TASK DETAILS:
Output the lines that follow exactly as they are.

— Begin INFORMATION PROVIDED —

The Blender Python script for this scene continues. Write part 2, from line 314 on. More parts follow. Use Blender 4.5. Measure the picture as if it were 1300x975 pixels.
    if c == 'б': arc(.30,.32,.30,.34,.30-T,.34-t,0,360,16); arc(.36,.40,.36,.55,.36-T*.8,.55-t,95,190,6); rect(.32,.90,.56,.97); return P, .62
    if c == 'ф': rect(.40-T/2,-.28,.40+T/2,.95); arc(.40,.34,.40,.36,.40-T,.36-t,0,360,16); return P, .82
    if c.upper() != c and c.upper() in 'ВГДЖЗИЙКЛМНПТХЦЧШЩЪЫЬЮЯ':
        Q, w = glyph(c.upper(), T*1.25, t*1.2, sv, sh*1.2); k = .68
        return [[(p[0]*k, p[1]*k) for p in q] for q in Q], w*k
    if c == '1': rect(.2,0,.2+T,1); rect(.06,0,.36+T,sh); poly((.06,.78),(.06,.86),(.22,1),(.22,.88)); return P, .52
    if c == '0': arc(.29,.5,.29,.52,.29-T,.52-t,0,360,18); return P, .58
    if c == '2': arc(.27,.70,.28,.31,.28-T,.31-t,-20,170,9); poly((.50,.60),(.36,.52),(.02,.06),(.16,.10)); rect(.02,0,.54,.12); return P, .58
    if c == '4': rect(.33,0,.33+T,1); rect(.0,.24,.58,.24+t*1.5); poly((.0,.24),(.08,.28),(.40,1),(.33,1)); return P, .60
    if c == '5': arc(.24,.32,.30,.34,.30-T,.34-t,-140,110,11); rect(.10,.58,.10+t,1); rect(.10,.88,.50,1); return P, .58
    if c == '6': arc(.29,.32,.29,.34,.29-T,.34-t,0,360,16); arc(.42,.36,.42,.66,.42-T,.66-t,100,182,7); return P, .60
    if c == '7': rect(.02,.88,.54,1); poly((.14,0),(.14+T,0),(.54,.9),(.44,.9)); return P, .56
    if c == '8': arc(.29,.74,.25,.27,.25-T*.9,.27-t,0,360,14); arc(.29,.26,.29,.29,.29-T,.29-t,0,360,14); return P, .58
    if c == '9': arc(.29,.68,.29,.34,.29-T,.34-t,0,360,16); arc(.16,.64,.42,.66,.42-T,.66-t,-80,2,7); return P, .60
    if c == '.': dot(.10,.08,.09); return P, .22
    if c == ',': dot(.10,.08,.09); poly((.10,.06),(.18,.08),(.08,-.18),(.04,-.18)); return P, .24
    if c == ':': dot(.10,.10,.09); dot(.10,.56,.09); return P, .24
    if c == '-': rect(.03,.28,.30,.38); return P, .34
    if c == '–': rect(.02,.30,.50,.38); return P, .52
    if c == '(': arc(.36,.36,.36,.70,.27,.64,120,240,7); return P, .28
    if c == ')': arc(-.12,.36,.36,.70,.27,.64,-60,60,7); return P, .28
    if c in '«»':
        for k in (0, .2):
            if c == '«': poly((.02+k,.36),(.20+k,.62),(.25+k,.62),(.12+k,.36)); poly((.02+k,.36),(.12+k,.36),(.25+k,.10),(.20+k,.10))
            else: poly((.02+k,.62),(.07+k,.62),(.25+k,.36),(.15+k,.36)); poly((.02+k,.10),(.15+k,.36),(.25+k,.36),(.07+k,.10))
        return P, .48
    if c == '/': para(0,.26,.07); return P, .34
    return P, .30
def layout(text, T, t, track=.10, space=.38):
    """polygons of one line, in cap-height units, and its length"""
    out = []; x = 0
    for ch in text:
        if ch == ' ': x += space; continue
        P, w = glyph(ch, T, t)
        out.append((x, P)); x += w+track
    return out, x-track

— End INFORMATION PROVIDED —

COMPLETED EXERCISE:
The Blender Python script for this scene continues. Write part 2, from line 314 on. More parts follow. Use Blender 4.5. Measure the picture as if it were 1300x975 pixels.
    if c == 'б': arc(.30,.32,.30,.34,.30-T,.34-t,0,360,16); arc(.36,.40,.36,.55,.36-T*.8,.55-t,95,190,6); rect(.32,.90,.56,.97); return P, .62
    if c == 'ф': rect(.40-T/2,-.28,.40+T/2,.95); arc(.40,.34,.40,.36,.40-T,.36-t,0,360,16); return P, .82
    if c.upper() != c and c.upper() in 'ВГДЖЗИЙКЛМНПТХЦЧШЩЪЫЬЮЯ':
        Q, w = glyph(c.upper(), T*1.25, t*1.2, sv, sh*1.2); k = .68
        return [[(p[0]*k, p[1]*k) for p in q] for q in Q], w*k
    if c == '1': rect(.2,0,.2+T,1); rect(.06,0,.36+T,sh); poly((.06,.78),(.06,.86),(.22,1),(.22,.88)); return P, .52
    if c == '0': arc(.29,.5,.29,.52,.29-T,.52-t,0,360,18); return P, .58
    if c == '2': arc(.27,.70,.28,.31,.28-T,.31-t,-20,170,9); poly((.50,.60),(.36,.52),(.02,.06),(.16,.10)); rect(.02,0,.54,.12); return P, .58
    if c == '4': rect(.33,0,.33+T,1); rect(.0,.24,.58,.24+t*1.5); poly((.0,.24),(.08,.28),(.40,1),(.33,1)); return P, .60
    if c == '5': arc(.24,.32,.30,.34,.30-T,.34-t,-140,110,11); rect(.10,.58,.10+t,1); rect(.10,.88,.50,1); return P, .58
    if c == '6': arc(.29,.32,.29,.34,.29-T,.34-t,0,360,16); arc(.42,.36,.42,.66,.42-T,.66-t,100,182,7); return P, .60
    if c == '7': rect(.02,.88,.54,1); poly((.14,0),(.14+T,0),(.54,.9),(.44,.9)); return P, .56
    if c == '8': arc(.29,.74,.25,.27,.25-T*.9,.27-t,0,360,14); arc(.29,.26,.29,.29,.29-T,.29-t,0,360,14); return P, .58
    if c == '9': arc(.29,.68,.29,.34,.29-T,.34-t,0,360,16); arc(.16,.64,.42,.66,.42-T,.66-t,-80,2,7); return P, .60
    if c == '.': dot(.10,.08,.09); return P, .22
    if c == ',': dot(.10,.08,.09); poly((.10,.06),(.18,.08),(.08,-.18),(.04,-.18)); return P, .24
    if c == ':': dot(.10,.10,.09); dot(.10,.56,.09); return P, .24
    if c == '-': rect(.03,.28,.30,.38); return P, .34
    if c == '–': rect(.02,.30,.50,.38); return P, .52
    if c == '(': arc(.36,.36,.36,.70,.27,.64,120,240,7); return P, .28
    if c == ')': arc(-.12,.36,.36,.70,.27,.64,-60,60,7); return P, .28
    if c in '«»':
        for k in (0, .2):
            if c == '«': poly((.02+k,.36),(.20+k,.62),(.25+k,.62),(.12+k,.36)); poly((.02+k,.36),(.12+k,.36),(.25+k,.10),(.20+k,.10))
            else: poly((.02+k,.62),(.07+k,.62),(.25+k,.36),(.15+k,.36)); poly((.02+k,.10),(.15+k,.36),(.25+k,.36),(.07+k,.10))
        return P, .48
    if c == '/': para(0,.26,.07); return P, .34
    return P, .30
def layout(text, T, t, track=.10, space=.38):
    """polygons of one line, in cap-height units, and its length"""
    out = []; x = 0
    for ch in text:
        if ch == ' ': x += space; continue
        P, w = glyph(ch, T, t)
        out.append((x, P)); x += w+track
    return out, x-track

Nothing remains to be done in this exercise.